From Borders to Wendy’s , The Rise and Silent Exit

Timeline

Description

2005

Borders opened a flagship store at Berjaya Times Square, spanning about 60,000 square feet. It became one of the largest Borders outlets globally and served as a cultural hub beyond retail.

2008

Wendy’s re-entered Malaysia under Berjaya Corporation. New outlets were launched in Kuala Lumpur and Penang to rebuild market presence.

2011

Borders’ US parent filed for bankruptcy as e-books and online retail reshaped reading habits. Malaysian operations continued temporarily under a franchise structure.

2016

The flagship Borders store at Berjaya Times Square closed. The brand shifted to smaller Borders Express outlets with reduced offerings.

2016 to 2019

Borders Express outlets gradually shut down across Malaysia. The brand eventually exited the market.

2019

Wendy’s closed its remaining Malaysian outlets. Limited scale and strong competition prevented long-term viability.

Context

For a period in the mid-2000s, parts of Kuala Lumpur’s retail landscape reflected global consumer culture at full scale. Large-format bookstores and international fast food chains were not just commercial ventures. They were lifestyle markers.

Behind several of these imports was Berjaya Corporation, a group known for its ability to secure international brands and introduce them into Malaysia. Yet the transition from acquiring brands to sustaining them proved far more complex.

Deep Dive

In 2005, Borders opened its flagship outlet at Berjaya Times Square. The store spanned roughly 60,000 square feet and was widely regarded as one of the largest Borders outlets globally. It offered more than books, hosting author events, readings, and community gatherings that positioned it as a cultural destination.

In 2008, Wendy’s returned to Malaysia under the stewardship of Berjaya Corporation. The brand launched outlets in Kuala Lumpur and Penang, focusing on signature menu items such as Frosty desserts and square beef burgers to differentiate itself in a competitive fast food market.

In 2011, Borders’ US parent company filed for bankruptcy as digital disruption accelerated. The rise of e-books and online retailers reshaped consumer behaviour globally. While Malaysian operations continued under a franchise model, the structural pressures facing large physical bookstores became increasingly evident.

From 2011 to 2015, the economics of big-box bookstores weakened further. Rising mall rental costs and declining footfall reduced margins. At the same time, online bookstores expanded their reach, offering wider selections and lower prices without the overhead of physical space.

In 2016, the flagship Borders outlet at Berjaya Times Square closed. The brand pivoted to Borders Express, a smaller format with reduced floor space and a narrower product range that leaned towards stationery and gifts rather than extensive book collections.

From 2016 to 2019, Borders Express outlets gradually exited the market. The smaller format failed to achieve sufficient differentiation or scale. Without a strong value proposition, the brand slowly disappeared from Malaysia’s retail landscape.
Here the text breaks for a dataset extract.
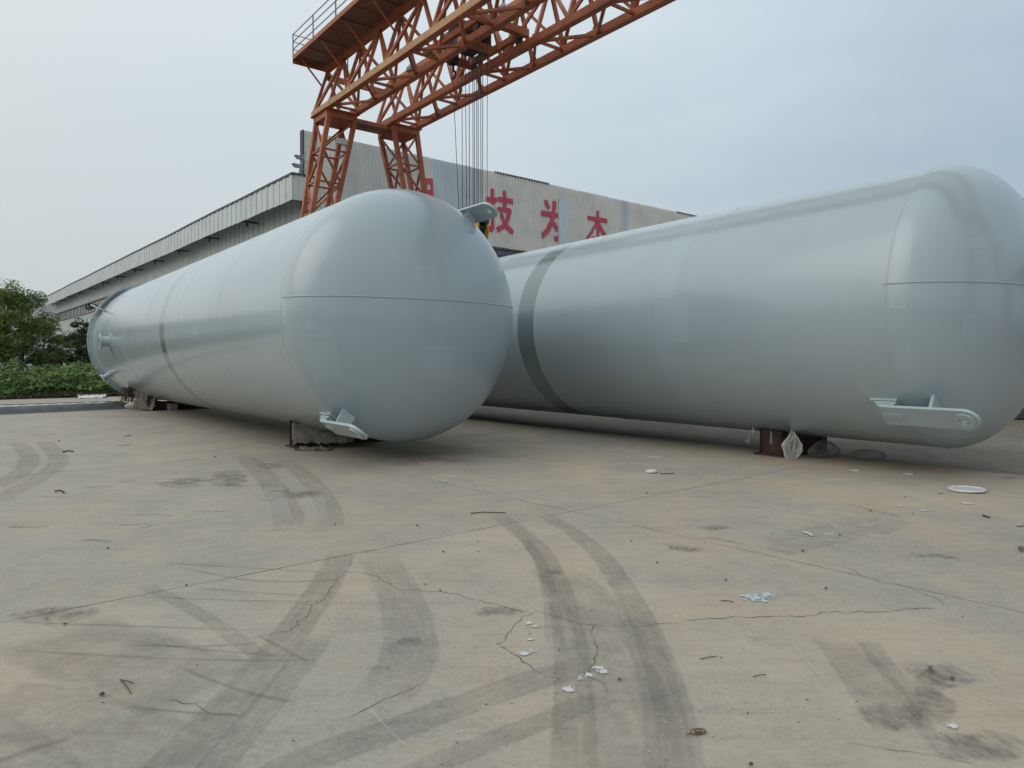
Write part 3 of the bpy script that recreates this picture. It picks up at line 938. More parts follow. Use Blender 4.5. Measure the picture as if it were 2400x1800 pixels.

In 2008 to 2019, Wendy’s attempted to rebuild its presence in Malaysia but faced structural challenges. The fast food sector is highly scale-driven, where store density directly affects procurement efficiency, marketing reach, and brand visibility.

In 2010 to 2019, dominant players such as McDonald’s and KFC continued expanding nationwide networks. Their established supply chains and high outlet density created cost advantages that smaller operators struggled to match.

In 2019, Wendy’s closed its remaining Malaysian outlets. With only a limited number of stores, the brand was unable to achieve the operational scale required to compete effectively in the local market.

Key Takeaway

The experience of Borders and Wendy’s under Berjaya Corporation highlights a structural divide between capital acquisition and operational execution.

Acquiring international brands can be achieved quickly through capital and partnerships. However, building a sustainable retail network requires long-term investment in scale, supply chains, and consumer engagement.

Without sufficient expansion and sustained execution, even globally recognised brands can lose relevance. In retail, visibility, density, and consistency determine survival more than brand familiarity alone.

FAQS

1.Why did Borders fail in Malaysia?
Borders was affected by global shifts towards e-books and online retail, combined with high operating costs for large physical stores.

2.What was unique about the Borders flagship store?
It was one of the largest Borders outlets globally and functioned as a cultural space with events and community engagement.

3.Why did Wendy’s struggle in Malaysia?
The brand lacked sufficient outlet scale to compete with established players, leading to higher costs and lower visibility.

4.When did Wendy’s exit Malaysia?
Wendy’s closed its final Malaysian outlets in 2019.

5. What lesson can be drawn from Berjaya’s strategy?
Owning brands is not enough. Long-term success in retail depends on execution, scale, and sustained operational investment.